Connecticut's state Supreme Court on Thursday upheld a lower court's dismissal of a lawsuit by the heating oil sector that had attempted to block a state energy initiative expanding natural gas pipeline infrastructure to serve retail customers.

The Connecticut Energy Marketers Association (CEMA) went after the state's Department of Energy and Environmental Protection (DEEP) and the Connecticut Public Utilities Regulatory Authority for allegedly violating the state environmental policy act by not requiring an environmental review before expanding the state's gas pipeline network. DEEP and the regulatory commission got a trial court to dismiss CEMA's lawsuit, and the heating oil organization appealed that decision.

The state's high court in a 3-1 decision agreed with the lower court's determination that an environmental impact assessment would only be required for activities funded by or proposed to be done by the state. In this particular case, the gas expansion project was initiated by state lawmakers and developed and funded by private companies.

CEMA, which represents heating oil and gasoline dealers, filed its original lawsuit in 2014 in a 24-page complaint in the Hartford District of the state's Superior Court, following the Connecticut governor's signing the statewide energy plan into law the previous year.
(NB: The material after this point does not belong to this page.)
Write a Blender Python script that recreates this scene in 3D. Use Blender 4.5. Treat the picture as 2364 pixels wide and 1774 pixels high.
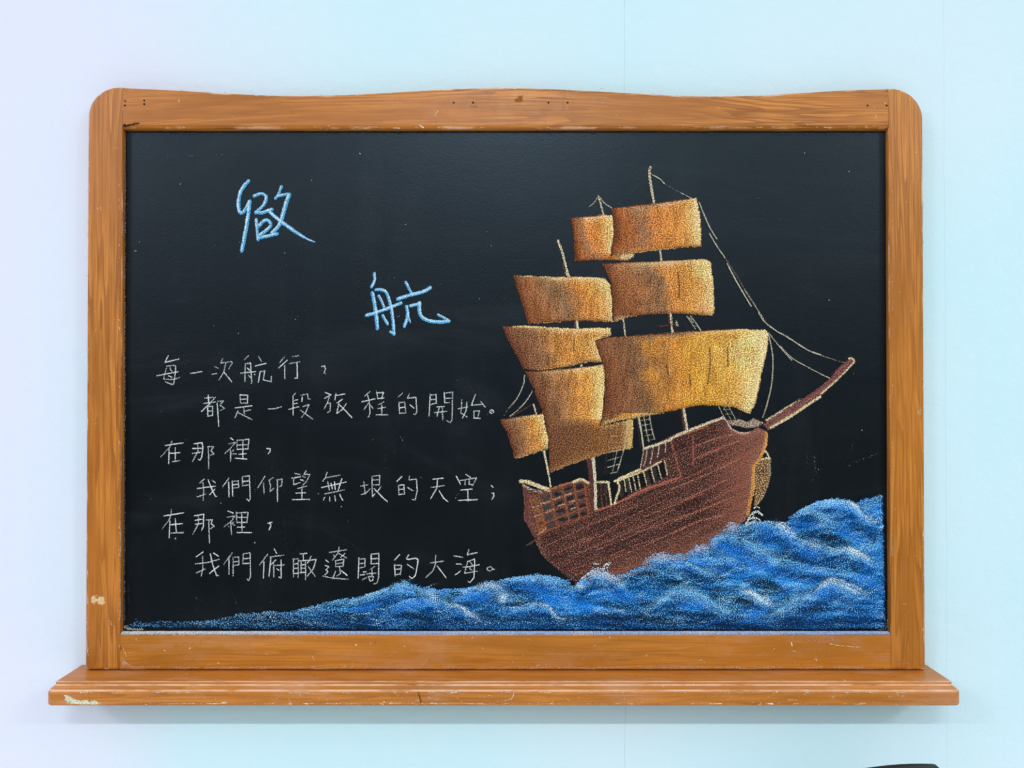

In its majority opinion the state high court justices said they had "serious questions" about the heating oil association's claims. "Whether the failure to prepare [an environmental impact] report constitutes a claim of 'unreasonable pollution' is, at best, debatable," they said.

In 2016, Connecticut's DEEP updated its first-ever comprehensive energy strategy authored four years ago, covering all energy end-users (residential, commercial and industrial) regarding energy efficiency, electricity, natural gas, and transportation.

CEMA has argued in court that an environmental impact assessment should have been done before the regulatory commission approved an expansion of the state gas pipeline system. The heating oil group argued that more natural gas would mean more methane emissions contributing to climate change issues from global warming.

In its energy strategy update this year, DEEP has projected continuing price and environmental advantages for gas relative to heating oil. Nevertheless, critics besides CEMA have argued that depending on more natural gas could delay the transition to cleaner, renewable fuels, such as wind and solar energy.

DEEP plans to release its final comprehensive energy strategy, including the gas component, in January, following incorporation of the final comments and feedback obtained on the revisions in December.